--- START OF Information supplied ---
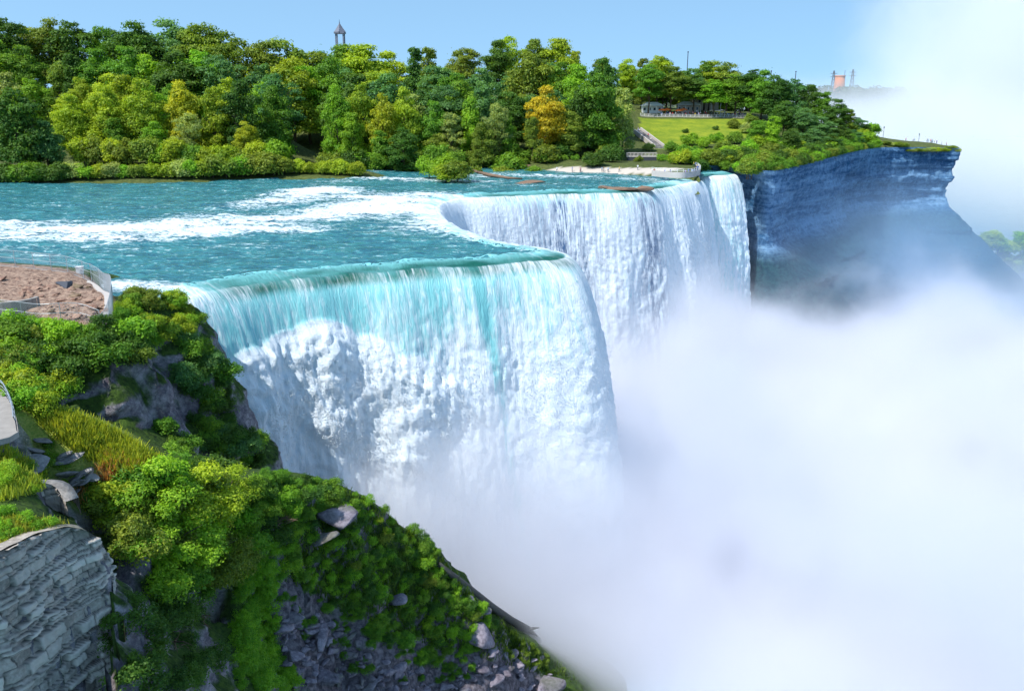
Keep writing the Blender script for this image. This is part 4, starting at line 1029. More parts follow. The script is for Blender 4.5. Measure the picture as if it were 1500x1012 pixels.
def blue_haze_mat():
    t = NT('cliff_haze'); p = t.pos()
    x, y, z = t.n('ShaderNodeSeparateXYZ', {0: p}).outputs
    n1 = t.noise(p, 0.03, 3.0, 0.55, 0.5)
    d = t.math('MULTIPLY', t.math('MULTIPLY', t.math('MULTIPLY', t.ramp(z, 3, -34), t.ramp(x, 62, 90)), t.ramp(x, 205, 150)), t.ramp(n1, 0.25, 0.7, 0.4, 1.6))
    v = t.n('ShaderNodeVolumePrincipled', {'Color': (0.45, 0.70, 0.97, 1), 'Density': t.math('MULTIPLY', d, 0.0075), 'Anisotropy': 0.0})  # blue of shaded, sky-lit mist is put into the scatter colour
    t.t.links.new(v.outputs[0], t.out.inputs['Volume']); return t.m
link('cliff_mist', box_mesh('cliff_mist', (62, 255, -54), (225, 405, 3.2), blue_haze_mat()), kind='stuff')
link('gorge_mist', box_mesh('gorge_mist', (-42, 60, -58), (235, 420, 4), mist_gorge_mat()), kind='stuff')
def mist_plume_mat():
    t = NT('plume_mist'); p = t.pos()
    x, y, z = t.n('ShaderNodeSeparateXYZ', {0: p}).outputs
    n1 = t.noise(p, 0.012, 3.0, 0.55, 0.5)
    rx = t.math('SUBTRACT', x, 450.0); ry = t.math('SUBTRACT', y, 720.0)
    r = t.math('SQRT', t.math('ADD', t.math('MULTIPLY', rx, rx), t.math('MULTIPLY', ry, ry)))
    r = t.math('ADD', r, t.math('MULTIPLY', t.math('SUBTRACT', n1, 0.5), 190.0))
    d = t.ramp(r, 195, 50)
    low = t.math('MULTIPLY', t.ramp(t.math('ADD', z, t.math('MULTIPLY', t.math('SUBTRACT', n1, 0.5), 70.0)), 38, -20), t.ramp(x, 120, 330))
    d = t.math('ADD', t.math('MULTIPLY', d, 0.016), t.math('MULTIPLY', low, 0.014))
    v = t.n('ShaderNodeVolumeScatter', {'Color': (0.97, 0.98, 1.0), 'Density': d, 'Anisotropy': 0.15})
    t.t.links.new(v.outputs[0], t.out.inputs['Volume']); return t.m
link('plume_mist', box_mesh('plume_mist', (110, 470, -58), (760, 960, 190), mist_plume_mat()), kind='stuff')

# ------------------------------------------------------------------ spray: drops thrown off the falling water
def spray(name, fall_obj_verts, n, size, seed, wrange, off):
    rng = np.random.RandomState(seed)
    me = fall_obj_verts; co = np.empty(len(me.vertices) * 3, dtype=np.float32); me.vertices.foreach_get('co', co); co = co.reshape(-1, 3)
    no = np.empty(len(me.vertices) * 3, dtype=np.float32); me.vertices.foreach_get('normal', no); no = no.reshape(-1, 3)
    w = np.empty(len(me.vertices), dtype=np.float32); me.attributes['down'].data.foreach_get('value', w)
    u = np.empty(len(me.vertices), dtype=np.float32); me.attributes['along'].data.foreach_get('value', u)
    fo = np.empty(len(me.vertices), dtype=np.float32); me.attributes['foam'].data.foreach_get('value', fo)
    clump = billow(np.c_[u * 0.35, w * 0.16, u * 0 + seed], 3)
    wt = (sstep(wrange[0], wrange[0] + 8, w) * sstep(wrange[1] + 8, wrange[1], w)) * np.clip(fo, 0.02, 1.6) ** 2 * np.clip(clump * 4 - 0.3, 0.03, 2)
    k = rng.choice(len(co), n, p=wt / wt.sum())
    d = no[k] * np.sign((no[k] @ np.array([0.4, -0.9, 0.1])))[:, None]
    c = co[k] + d * (np.abs(rng.normal(size=n)) * off)[:, None] + rng.normal(size=(n, 3)) * 0.35
    r = size * rng.uniform(0.4, 1.4, n)[:, None]
    A = rng.normal(size=(n, 3)); A /= np.linalg.norm(A, axis=1)[:, None]; B = np.cross(A, rng.normal(size=(n, 3))); B /= np.linalg.norm(B, axis=1)[:, None]; Cc = np.cross(A, B)
    V = np.stack([c + A * r, c + (-A * .33 + B * .94) * r, c + (-A * .33 - B * .47 + Cc * .82) * r, c + (-A * .33 - B * .47 - Cc * .82) * r], 1).reshape(-1, 3)
    b = np.arange(n)[:, None] * 4
    F = np.concatenate([b + np.array(q) for q in ([0, 1, 2], [0, 2, 3], [0, 3, 1], [1, 3, 2])])
    return link(name, mesh_np(name, V, F, M['spray'], True), kind='stuff')
t_ = NT('spray_drops'); M['spray'] = t_.done(t_.n('ShaderNodeMixShader', {0: 0.45, 1: t_.bsdf((0.93, 0.955, 0.975), 0.9, spec=0.1), 2: t_.n('ShaderNodeBsdfTranslucent', {'Color': (0.93, 0.955, 0.975, 1)}).outputs[0]}).outputs[0])
WF = bpy.data.objects['waterfall'].data
spray('falling_spray', WF, 55000, 0.085, 5, (9, 44), 0.22)
# ------------------------------------------------------------------ materials for the built things
M['white_paint'] = plain('white_paint', (0.78, 0.77, 0.74), 0.6, 0.06)
M['steel'] = plain('galvanised_steel', (0.46, 0.48, 0.50), 0.4, 0.1, 6, 0.6)
M['wire'] = plain('fence_wire', (0.42, 0.45, 0.47), 0.45, 0.08, 6, 0.3)
M['dark_metal'] = plain('dark_metal', (0.06, 0.065, 0.08), 0.5, 0.1)
M['concrete'] = plain('pale_concrete', (0.47, 0.43, 0.40), 0.9, 0.12, 1.2)
M['worn_stone'] = plain('worn_paving_stone', (0.30, 0.275, 0.25), 0.9, 0.35, 1.6)
M['pink_brick'] = plain('pink_brick', (0.50, 0.20, 0.11), 0.9, 0.2, 1.0)
M['orange_cloth'] = plain('orange_cloth', (0.80, 0.17, 0.03), 0.8, 0.08)
M['red_roof'] = plain('terracotta_roof', (0.62, 0.22, 0.10), 0.85, 0.15)
M['tan_wall'] = plain('tan_wall', (0.52, 0.42, 0.34), 0.9, 0.1)
M['glass_dark'] = plain('dark_window_glass', (0.03, 0.04, 0.05), 0.15, 0.1)
M['skin'] = plain('skin', (0.50, 0.30, 0.21), 0.6, 0.1)
M['hair'] = plain('hair', (0.045, 0.03, 0.022), 0.7, 0.3)
M['trousers'] = plain('trousers', (0.06, 0.075, 0.12), 0.85, 0.3)
M['driftwood'] = plain('driftwood', (0.20, 0.13, 0.09), 0.9, 0.4)
M['log'] = plain('wet_log', (0.055, 0.055, 0.05), 0.6, 0.4)
M['tower_grey'] = plain('tower_grey', (0.17, 0.18, 0.22), 0.7, 0.1)
t_ = NT('shirt_cloth'); M['shirt'] = t_.done(t_.bsdf(t_.n('ShaderNodeObjectInfo').outputs['Color'], 0.85))
def stone_mat(name, lo, hi, sc=1.0, coursed=False):
    t = NT(name); p = t.pos()
    n1 = t.noise(p, 0.5 * sc, 6, 0.6); n2 = t.noise(p, 3.0 * sc, 6, 0.7); n3 = t.noise(p, 0.16, 3, 0.5)
    c = t.mix(t.ramp(t.math('ADD', t.math('MULTIPLY', n1, .5), t.math('MULTIPLY', n2, .5)), 0.36, 0.66), lo, hi)
    c = t.mix(t.math('MULTIPLY', t.ramp(n3, 0.55, 0.68), 0.5), c, (0.08, 0.10, 0.04))
    if coursed:
        c = t.mix(t.ramp(t.attr('stone'), 0, 1, 0, .75), c, t.mix(t.attr('stone'), (0.28, 0.245, 0.215), (0.70, 0.63, 0.55)))
        c = t.mix(t.attr('joint'), c, (0.05, 0.048, 0.044))
    return t.done(t.bsdf(c, 0.9, t.bump(n2, 0.7, 0.12), 0.25))
M['wall_stone'] = stone_mat('wall_stone', (0.13, 0.12, 0.125), (0.40, 0.375, 0.36))
M['coursed_stone'] = stone_mat('coursed_stone', (0.22, 0.19, 0.165), (0.52, 0.46, 0.40), 1.0, True)
M['boulder'] = stone_mat('violet_boulder', (0.11, 0.092, 0.115), (0.31, 0.275, 0.315))
M['red_stone'] = stone_mat('red_rubble', (0.17, 0.088, 0.062), (0.43, 0.29, 0.215))

# ------------------------------------------------------------------ people
def person_mesh(name, pose):
    me = bpy.data.meshes.new(name)
    J = {'pel': (0, 0, .95), 'sp': (0, -.01, 1.18), 'ch': (0, 0, 1.38), 'nk': (0, 0, 1.50), 'hd': (0, .02, 1.60), 'tp': (0, .01, 1.72)}
    st = {'stand': (0.0, 0.0, 0.06), 'walk': (0.22, -0.2, 0.10), 'lean': (0.05, -0.04, 0.34)}[pose]
    for s_, fy in ((-1, st[0]), (1, st[1])):
        J[f'h{s_}'] = (s_ * .10, 0, .90); J[f'k{s_}'] = (s_ * .11, fy * .6 + .02, .49); J[f'a{s_}'] = (s_ * .11, fy - .02, .08); J[f't{s_}'] = (s_ * .12, fy + .13, .04)
        J[f's{s_}'] = (s_ * .19, 0, 1.40); J[f'e{s_}'] = (s_ * .25, st[2] * .4 - .02 - fy * .3, 1.13); J[f'w{s_}'] = (s_ * .22, st[2] - fy * .5, .93 if pose != 'lean' else 1.08); J[f'f{s_}'] = (s_ * .22, st[2] + .05 - fy * .6, .83 if pose != 'lean' else 1.05)
    E = [('pel', 'sp'), ('sp', 'ch'), ('ch', 'nk'), ('nk', 'hd'), ('hd', 'tp')]
    for s_ in (-1, 1): E += [('pel', f'h{s_}'), (f'h{s_}', f'k{s_}'), (f'k{s_}', f'a{s_}'), (f'a{s_}', f't{s_}'), ('ch', f's{s_}'), (f's{s_}', f'e{s_}'), (f'e{s_}', f'w{s_}'), (f'w{s_}', f'f{s_}')]
    rad = {'pel': .14, 'sp': .125, 'ch': .14, 'nk': .055, 'hd': .095, 'tp': .07}
    for s_ in (-1, 1): rad.update({f'h{s_}': .095, f'k{s_}': .06, f'a{s_}': .042, f't{s_}': .035, f's{s_}': .06, f'e{s_}': .042, f'w{s_}': .03, f'f{s_}': .03})
    K = list(J); me.from_pydata([J[k] for k in K], [(K.index(a), K.index(b)) for a, b in E], [])
    o = bpy.data.objects.new(name, me); COL.objects.link(o)
    o.modifiers.new('skin', 'SKIN')
    sv = me.skin_vertices[0].data
    for i, k in enumerate(K): sv[i].radius = (rad[k], rad[k] * (.78 if k in ('pel', 'sp', 'ch') else 1)); sv[i].use_root = (k == 'pel')
    sd = o.modifiers.new('sub', 'SUBSURF'); sd.levels = 1
    dg = bpy.context.evaluated_depsgraph_get(); m2 = bpy.data.meshes.new_from_object(o.evaluated_get(dg)); bpy.data.objects.remove(o)
    m2.name = name; m2.materials.clear()
    for k in ('shirt', 'trousers', 'skin', 'hair'): m2.materials.append(M[k])
    for p in m2.polygons:
        c = p.center; z = c.z; ax = abs(c.x)
        p.material_index = 3 if (z > 1.64 or (z > 1.55 and c.y < 0.0)) else 2 if (z > 1.46 or (ax > .17 and z < 1.16 and z > .78)) else 0 if z > .93 else 1 if z > .09 else 3
        p.use_smooth = True
    return m2
PEOPLE = [person_mesh('standing_person', 'stand'), person_mesh('walking_person', 'walk'), person_mesh('leaning_person', 'lean')]
SHIRTS = {'white': (.8, .8, .8), 'red': (.55, .04, .04), 'blue': (.05, .14, .5), 'pink': (.75, .35, .42), 'yellow': (.7, .5, .06), 'dark': (.05, .05, .06), 'pale blue': (.4, .55, .75), 'violet': (.3, .2, .5)}
rp = random.Random(9)
def person(loc, where, group, face=None):
    cn = rp.choice(list(SHIRTS) + ['white', 'white', 'pale blue']); me = rp.choice(PEOPLE)
    o = link('person', me, None, None, f"person in a {cn} top {where}", 'person', group, loc)
    o.color = (*SHIRTS[cn], 1); o.rotation_euler = (0, 0, rp.uniform(0, 6.28) if face is None else face + rp.uniform(-.6, .6)); sc = rp.uniform(.93, 1.05); o.scale = (sc, sc, sc)
    VEG.append((o, o['label'], proj(loc)[0])); return o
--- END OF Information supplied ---
Work required ::
Please restate the material above line by line, exactly, beginning at its first line and ending with the line that contains "190), mist_plume_mat()), kind='stuff')", without any pictures.

Response to the task ::
Keep writing the Blender script for this image. This is part 4, starting at line 1029. More parts follow. The script is for Blender 4.5. Measure the picture as if it were 1500x1012 pixels.
def blue_haze_mat():
    t = NT('cliff_haze'); p = t.pos()
    x, y, z = t.n('ShaderNodeSeparateXYZ', {0: p}).outputs
    n1 = t.noise(p, 0.03, 3.0, 0.55, 0.5)
    d = t.math('MULTIPLY', t.math('MULTIPLY', t.math('MULTIPLY', t.ramp(z, 3, -34), t.ramp(x, 62, 90)), t.ramp(x, 205, 150)), t.ramp(n1, 0.25, 0.7, 0.4, 1.6))
    v = t.n('ShaderNodeVolumePrincipled', {'Color': (0.45, 0.70, 0.97, 1), 'Density': t.math('MULTIPLY', d, 0.0075), 'Anisotropy': 0.0})  # blue of shaded, sky-lit mist is put into the scatter colour
    t.t.links.new(v.outputs[0], t.out.inputs['Volume']); return t.m
link('cliff_mist', box_mesh('cliff_mist', (62, 255, -54), (225, 405, 3.2), blue_haze_mat()), kind='stuff')
link('gorge_mist', box_mesh('gorge_mist', (-42, 60, -58), (235, 420, 4), mist_gorge_mat()), kind='stuff')
def mist_plume_mat():
    t = NT('plume_mist'); p = t.pos()
    x, y, z = t.n('ShaderNodeSeparateXYZ', {0: p}).outputs
    n1 = t.noise(p, 0.012, 3.0, 0.55, 0.5)
    rx = t.math('SUBTRACT', x, 450.0); ry = t.math('SUBTRACT', y, 720.0)
    r = t.math('SQRT', t.math('ADD', t.math('MULTIPLY', rx, rx), t.math('MULTIPLY', ry, ry)))
    r = t.math('ADD', r, t.math('MULTIPLY', t.math('SUBTRACT', n1, 0.5), 190.0))
    d = t.ramp(r, 195, 50)
    low = t.math('MULTIPLY', t.ramp(t.math('ADD', z, t.math('MULTIPLY', t.math('SUBTRACT', n1, 0.5), 70.0)), 38, -20), t.ramp(x, 120, 330))
    d = t.math('ADD', t.math('MULTIPLY', d, 0.016), t.math('MULTIPLY', low, 0.014))
    v = t.n('ShaderNodeVolumeScatter', {'Color': (0.97, 0.98, 1.0), 'Density': d, 'Anisotropy': 0.15})
    t.t.links.new(v.outputs[0], t.out.inputs['Volume']); return t.m
link('plume_mist', box_mesh('plume_mist', (110, 470, -58), (760, 960, 190), mist_plume_mat()), kind='stuff')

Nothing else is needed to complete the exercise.